Поддался шарму Иви даже Александр Сергеевич, иначе говоря, Саша Зарудный. С некоторых пор он казался теперь менее бешеным, нежели был раньше, когда он на даче нашего Мишеньки вытворял черт знает какое скоморошество, но обезьяньи ухватки у него остались те же, и по-прежнему он мог озадачить хоть кого своими неожиданными сумасшедшими выходками. Теперь этот молодой прокурор с длинной, как смоль, черной бородой, с глазами, сверкавшими безумным блеском, уже не прыгал на столы, не кувыркался, но зато он то и дело впадал в какие-то трансы элоквенции и поэзии. Это поистине бывало чудесно. Присутствие Иви особенно раззадоривало Сашу. Он экспромтом сочинял в ее честь полушутливые оды и сонеты, которые она, не понимая ни слова по-русски, не могла оценить по достоинству, но которые Саша произносил с такой страстью, с таким воодушевлением, что один его голос, одна его мимика производили нужное впечатление. Мы же, посторонние, только любовались и потешались этими сценами.
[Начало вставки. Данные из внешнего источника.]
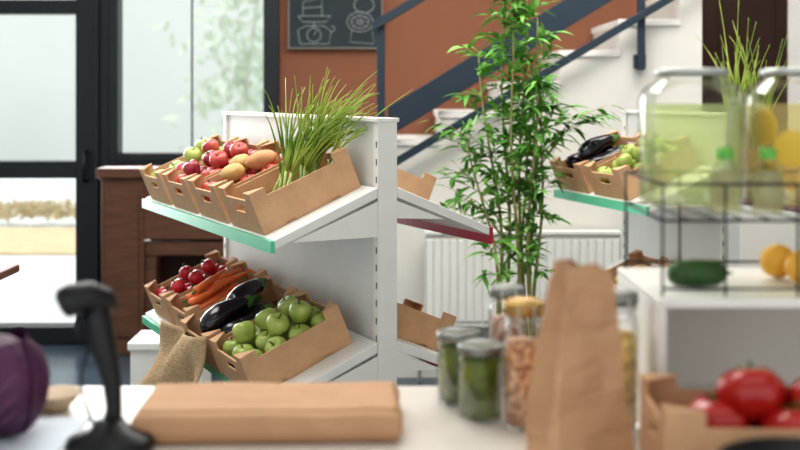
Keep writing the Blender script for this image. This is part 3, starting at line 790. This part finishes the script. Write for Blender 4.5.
for xp in (725,768):
    Yb=1.72; X=PX(xp,Yb)
    o=empty('small_bottle',(X,Yb,zr))
    bm=bmesh.new(); r=.0245; lathe(bm,[(0,.001),(r*.9,.001),(r,.006),(r,.06),(r*.85,.072),(r*.5,.084),(r*.45,.092)],24); finish('glass_body',bm,BOTTLE,o,True)
    bm=bmesh.new(); lathe(bm,[(0,.006),(r-.003,.008),(r-.003,.058),(r*.7,.07),(0,.071)],24); finish('drink',bm,JUICE,o,True)
    bm=bmesh.new(); lathe(bm,[(r*.5,.088),(r*.52,.09),(r*.52,.104),(0,.106)],20); finish('cap',bm,GREENCAP,o,True)
    tag(o,'small clear bottle with green cap on wire rack','bottle','small bottles on the wire rack')
# cucumber, lemons
bm=bmesh.new(); lathe(bm,[(0,-.048),(.012,-.046),(.02,-.034),(.022,0),(.02,.034),(.012,.046),(0,.048)],20)
o=finish('cucumber',bm,CUC,smooth=True); o.matrix_world=T((PX(697,1.76),1.76,bz+.023))@RX(.15,'Z')@RX(math.pi/2,'Y'); tag(o,'short dark green cucumber under the wire rack','cucumber')
bm=bmesh.new(); tube(bm,[(0,0,.048),(.002,0,.058)],.003,6); finish('stem',bm,CALYX,o,True)
def build_lemon():
    bm=bmesh.new(); r=.029; lathe(bm,[(0,-1.02*r),(.2*r,-1.0*r),(.45*r,-.9*r),(.8*r,-.6*r),(r,0),(.8*r,.6*r),(.45*r,.9*r),(.2*r,1.0*r),(0,1.06*r)],20)
    return tag(finish('lemon',bm,LEMON,smooth=True),'ripe orange yellow lemon on white display box','lemon','lemons under the wire rack')
lem=Proto(build_lemon)
for x,y,z,a in ((.625,1.84,.030,.4),(.645,1.775,.030,-.3),(.70,1.87,.030,1.0)):
    lem.place(T((x,y,bz+z))@RX(a,'Z')@RX(math.pi/2,'Y'))
# tomato crate
tm=T((PX(650,1.5)+.178,1.52,ZC+.001))@RX(-.05,'Z')
tc=crate.place(tm@Matrix.Diagonal((1.06,.72,.9,1)),'kraft cardboard crate of tomatoes on counter','crate','cardboard crate on the counter')
for i in range(3):
    for j in range(2):
        if i==0: continue
        tomato.place(tm@T((-.085+.098*i,-.047+.094*j,.035+.034))@RX(R(-.2,.2),'X'),group='tomatoes in the counter crate')
tomato.place(tm@T((-.078,.0,.069)),group='tomatoes in the counter crate')
for x,y,z in ((-.035,-.005,.108),(.055,-.02,.102)):
    tomato.place(tm@T((x,y,z))@RX(R(-.5,.1),'X')@RX(R(0,3),'Z'),group='tomatoes in the counter crate')
# dark bowl
bm=bmesh.new(); lathe(bm,[(0,0),(.05,0),(.055,.008),(.09,.05),(.105,.095),(.102,.095),(.086,.052),(.05,.014),(0,.012)],36)
tag(finish('black_bowl',bm,BLACKP,smooth=True,loc=(.47,1.275,ZC)),'round black bowl beside the tomato crate','bowl')
# ---------------- LIGHT
w=bpy.data.worlds.new('world'); bpy.context.scene.world=w; w.use_nodes=True
bg=w.node_tree.nodes['Background']; bg.inputs[0].default_value=(.96,.98,1,1); bg.inputs[1].default_value=1.1
def area(name,loc,rot,sx_,sy_,e,col=(1,1,1)):
    l=bpy.data.lights.new(name,'AREA'); l.shape='RECTANGLE'; l.size=sx_; l.size_y=sy_; l.energy=e; l.color=col
    o=bpy.data.objects.new(name,l); bpy.context.scene.collection.objects.link(o); o.location=loc; o.rotation_euler=rot; return o
area('ceiling_or_key_light',(-.8,3.4,3.3),(0,0,0),2.0,1.5,62,(1,.97,.92))
area('ceiling_or_key_light',(1.2,4.6,3.3),(0,0,0),1.8,1.5,64,(1,.97,.92))
area('ceiling_or_key_light',(.3,.9,3.3),(math.radians(15),0,0),2,1.2,8,(1,.96,.9))  # key light added above the camera side to brighten the scene
area('window_light',(-2.3,YB-.15,1.7),(math.radians(-90),0,0),2.2,2.2,105,(.94,.98,1))
sun=bpy.data.lights.new('sun','SUN'); sun.energy=2.2; sun.angle=.05; so_=bpy.data.objects.new('sun',sun); bpy.context.scene.collection.objects.link(so_)
so_.rotation_euler=Vector((.35,-.55,-1)).to_track_quat('-Z','Y').to_euler()
# ---------------- CAMERA
cam=bpy.data.cameras.new('camera'); co=bpy.data.objects.new('camera',cam); bpy.context.scene.collection.objects.link(co)
co.location=(0,0,H); co.rotation_euler=(math.pi/2,0,0); cam.lens=50; cam.sensor_width=36; cam.shift_y=-.1625
cam.dof.use_dof=True; cam.dof.focus_distance=3.3; cam.dof.aperture_fstop=2.4
bpy.context.scene.camera=co
vs_=bpy.context.scene.view_settings
vs_.view_transform='Standard'
try: vs_.look='Medium High Contrast'
except Exception as ex:
    print(ex)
Последние недели нашего пребывания на Черной Речке были для нас несколько испорчены тем, что пришлось усиленно заняться подысканием квартиры. На это ушло по крайней мере пять поездок в Петербург, иной раз в дождливую предосеннюю погоду. Наконец после всяких разочарований и огорчений мы остановились на том, что нам показалось более приемлемым, нежели другое, но что все же далеко не отвечало нашему идеалу. Нам хотелось поселиться в чем-то таком, что напоминало бы отцовскую квартиру. Иначе говоря, найти себе обиталище в старинном доме с большими комнатами, с высокими потолками. Но вот, хотя подобных квартир мы видали несколько, однако все они были слишком неудобны в хозяйственном отношении или же намного превышали наш бюджет. Близкие к отчаянию, мы, наконец, решили взять то, что, если в хозяйственном смысле и в смысле экономическом было удовлетворительно, то вовсе не совпадало с нашими основными пожеланиями. Начать с квартала: мы оба ненавидели «роты», т. е. те лишенные всякой поэзии улицы, что тянутся параллельно одна другой за казармами Измайловского полка. Да и самые комнаты этой квартиры не обладали никаким шармом; особенно меня огорчали претенциозные обои, тогда как хозяин дома — доктор Бари — не соглашался на какой-либо ремонт, так как съехавшие с квартиры жильцы оставили ее в полном порядке. Все же, за неимением лучшего, мы поселились там и прожили в этой квартире целых два года.